Replace thermocouples with thermal resistors to enhance signal anti-interference capability.

Adopt shielded control cables to reduce signal interference.

Change power supply of secondary indicating instruments from 220V AC to 24V DC to lower cabinet temperature and signal disturbance.

Install exhaust fans inside control cabinets for heat dissipation.

Standardize construction procedures to ensure installation quality.

After renovation, all interlock functions of the unit were fully restored after one-year suspension, ensuring stable operation of core large-scale production units.

2. Isolation & Shielding Technologies Ensure Stable DCS Operation and Eliminate Hidden Dangers

The 200,000-ton annual output polypropylene plant adopts advanced imported gas-phase bulk polymerization technology with numerous advanced control loops in its instrument control system. Frequent instrument false trips and DCS card damage occurred in the initial commissioning stage.
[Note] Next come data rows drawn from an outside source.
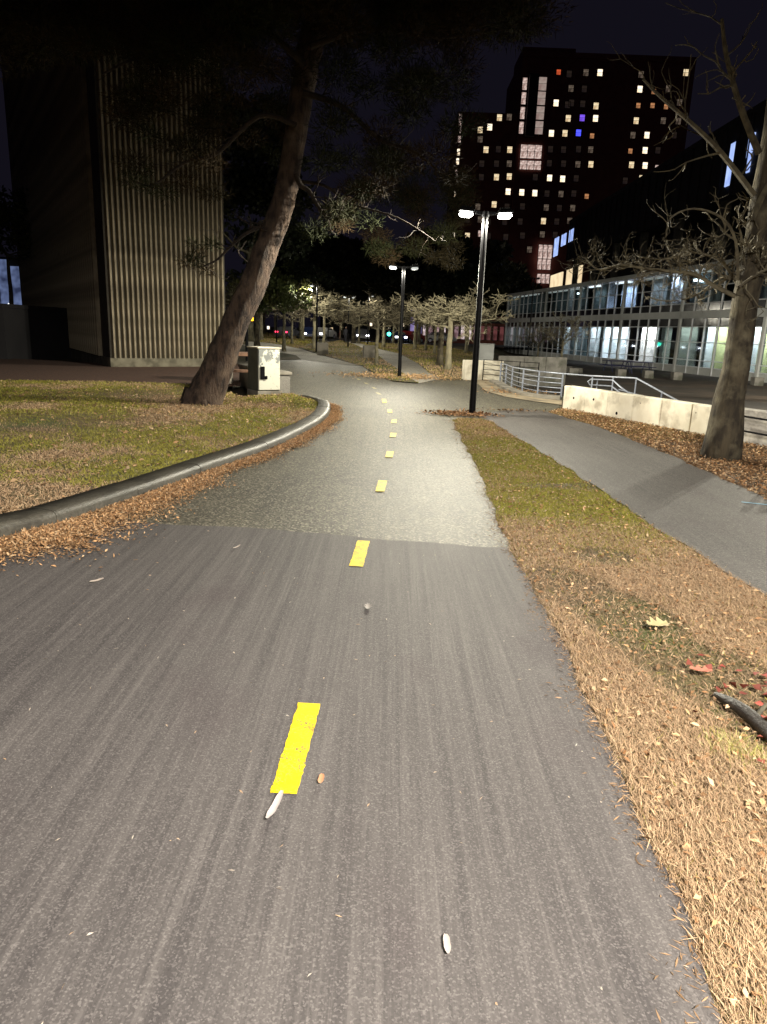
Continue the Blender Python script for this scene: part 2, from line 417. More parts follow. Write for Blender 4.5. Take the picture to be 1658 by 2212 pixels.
kerb_px = [(0, 1172), (125, 1139), (300, 1079), (435, 1029), (580, 977), (650, 944), (700, 914), (714, 893)]
kerb_out = [Vector((-6.2, -7)), Vector((-5.6, -3)), Vector((-4.75, 0.5)), Vector((-3.75, 3.3))] + [G(*p).to_2d() for p in kerb_px] + [Vector((-1.36, 16.2)), Vector((-1.85, 17.2))]
kerb_out = smooth_line([Vector((p.x, p.y, 0)) for p in kerb_out], 6)
kerb_out = [Vector((p.x, p.y)) for p in kerb_out]
def offset(line, d):
    r = []
    for i, p in enumerate(line):
        a = line[max(0, i - 1)]; b = line[min(len(line) - 1, i + 1)]; t = (b - a).normalized()
        r.append(p + Vector((-t.y, t.x)) * d)
    return r
kerb_in = offset(kerb_out, 0.27)
R_EDGE = wob([(0.88, -7), (0.91, 1.4), (1.02, 2.6), (1.06, 4.25), (1.04, 5.56), (1.2, 9.21), (1.31, 14.3)], 0.035, 0.12, 1)
bd_l = (kerb_out[0], )
near_left = [p for p in kerb_out if p.y < 5.75]
edge_l = min(kerb_out, key=lambda p: abs(p.y - 6.0))
SEAM = wob([(edge_l.x + 0.02, 6.08), (-1.9, 5.92), (-0.6, 5.80), (0.3, 5.66), (1.045, 5.58)], 0.05, 0.05, 3)
bike = thing('bike_path', (0, 0, 0), None, None, kind='structure')
r_near = [p for p in R_EDGE if p[1] < 5.58]; r_far = [p for p in R_EDGE if p[1] >= 5.58]
sheet('new_asphalt', [tuple(p) for p in near_left] + SEAM + list(reversed(r_near)), ASPH_NEW, 0.012, parent=bike)
far_left = [tuple(p) for p in kerb_out if p.y > 5.9]
wl = [(1.45, 14.75), (1.95, 14.8), (2.2, 14.0)]
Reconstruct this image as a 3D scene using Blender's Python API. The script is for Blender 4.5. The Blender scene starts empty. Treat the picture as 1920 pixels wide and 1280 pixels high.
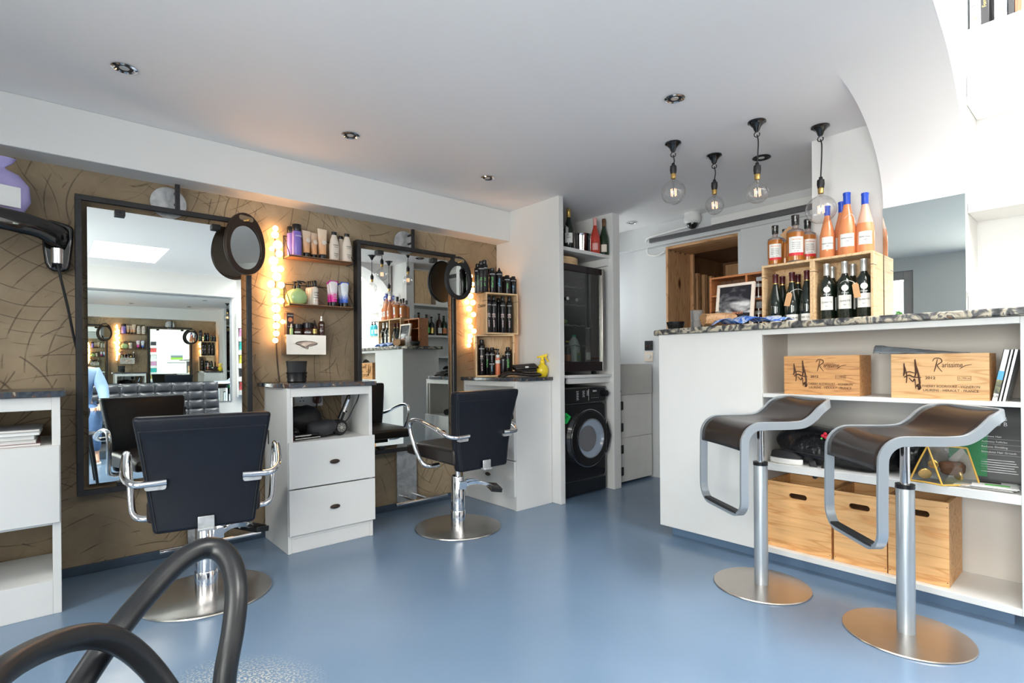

Investigation showed insufficient shielding and isolation measures for electric-control cables caused DI cards of DCS to induce 170~200V stray voltage, triggering logic misoperation and plant shutdown. By installing isolation relay cabinets for over 30 key signal circuits and renewing shielded control cables, the problem was thoroughly solved.

3. Reduce Remote Communication Control to Eliminate Signal Disturbance

A key compressor control system consists of local and central control panels, with anti-surge control valves supporting remote automatic/manual mode switching via long-distance communication. Stable during commissioning, the valves frequently switched to manual mode automatically after formal production due to severe on-site signal interference, resulting in repeated interlock shutdowns.

Cable laying irregularities in cable trays were confirmed as the main interference source. To solve the problem, remote communication control functions were relocated from local panels to central control cabinets. The reform achieved remarkable results with no more interference-induced shutdown accidents. This optimized design was also applied in new project design, supporting successful one-time commissioning of the new plant.